A few days ago, we released opam 2.0.0~rc4, and explained that this final release candidate was expected be promoted to 2.0.0, in sync with an upgrade to the opam package repository. So here are the details about this!

If you are an opam user, and don't maintain opam packages

  • You are encouraged to upgrade) as soon as comfortable, and get used to the changes and new features

  • All packages installing in opam 1.2.2 should exist and install fine on 2.0.0~rc4 (if you find one that doesn't, please report!)

  • If you haven't updated by September 17th, the amount of updates and new packages you receive may become limited¹.

So what will happen on September 17th ?

  • Opam 2.0.0~rc4 gets officially released as 2.0.0

  • On the ocaml/opam-repository Github repository, a 1.2 branch is forked, and the 2.0.0 branch is merged into the master branch

  • From then on, pull-requests to ocaml/opam-repository need to be in 2.0.0 format. Fixes to the 1.2 repository can be merged if important: pulls need to be requested against the 1.2 branch in that case.

  • The opam website shows the 2.0.0 repository by default (https://opam.ocaml.org/2.0-preview/ becomes https://opam.ocaml.org/)

  • The http repositories for 1.2 and 2.0 (as used by opam update) are accordingly moved, with proper redirections put in place

Advice for package maintainers

  • Until September 17th, pull-requests filed to the master branch of ocaml/opam-repository need to be in 1.2.2 format

  • The CI checks for all PRs ensure that the package passes on both 1.2.2 and 2.0.0. After the 17th of september, only 2.0.0 will be checked (and 1.2.2 only if relevant fixes are required).

  • The 2.0.0 branch of the repository will contain the automatically updated 2.0.0 version of your package definitions

  • You can publish 1.2 packages while using opam 2.0.0 by installing opam-publish.0.3.5 (running opam pin opam-publish 0.3.5 is recommended)
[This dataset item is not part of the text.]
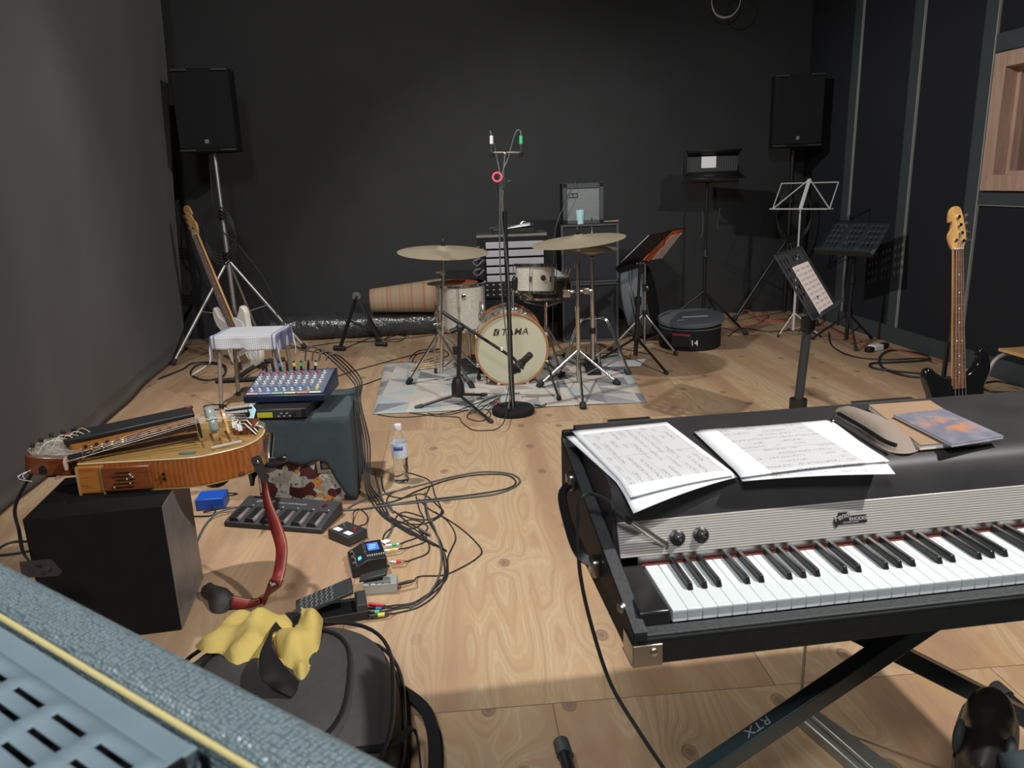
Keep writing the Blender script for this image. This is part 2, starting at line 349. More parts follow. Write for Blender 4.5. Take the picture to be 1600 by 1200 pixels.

  • You should only need to keep an opam 1.2 installation for more complex setups (multiple packages, or if you need to be able to test the 1.2 package installations locally). In this case you might want to use an alias, e.g. alias opam.1.2="OPAMROOT=$HOME/.opam.1.2 ~/local/bin/opam.1.2. You should also probably disable opam 2.0.0's automatic environment update in that case (opam init --disable-shell-hook)

  • opam-publish.2.0.0~beta has a fully revamped interface, and many new features, like filing a single PR for multiple packages. It files pull-request in 2.0 format only, however. At the moment, it will file PR only to the 2.0.0 branch of the repository, but pushing 1.2 format packages to master is still preferred until September 17th.

  • It is also advised to keep in-source opam files in 1.2 format until that date, so as not to break uses of opam pin add --dev-repo by opam 1.2 users. The small opam-package-upgrade plugin can be used to upgrade single 1.2 opam files to 2.0 format.

  • ocaml-ci-script already switched to opam 2.0.0. To keep testing opam 1.2.2, you can set the variable OPAM_VERSION=1.2.2 in the .travis.yml file.

Advice for custom repository maintainers

  • The opam admin upgrade command can be used to upgrade your repository to 2.0.0 format. We recommand using it, as otherwise clients using opam 2.0.0 will do the upgrade locally every time. Add the option --mirror to continue serving both versions, with automatic redirects.

  • It's your place to decide when/if you want to switch your base repository to 2.0.0 format. You'll benefit from many new possibilities and safety features, but that will exclude users of earlier opam versions, as there is no backwards conversion tool.

¹ Sorry for the inconvenience. We'd be happy if we could keep maintaining the 1.2.2 repository for more time; repository maintainers are doing an awesome job, but just don't have the resources to maintain both versions in parallel.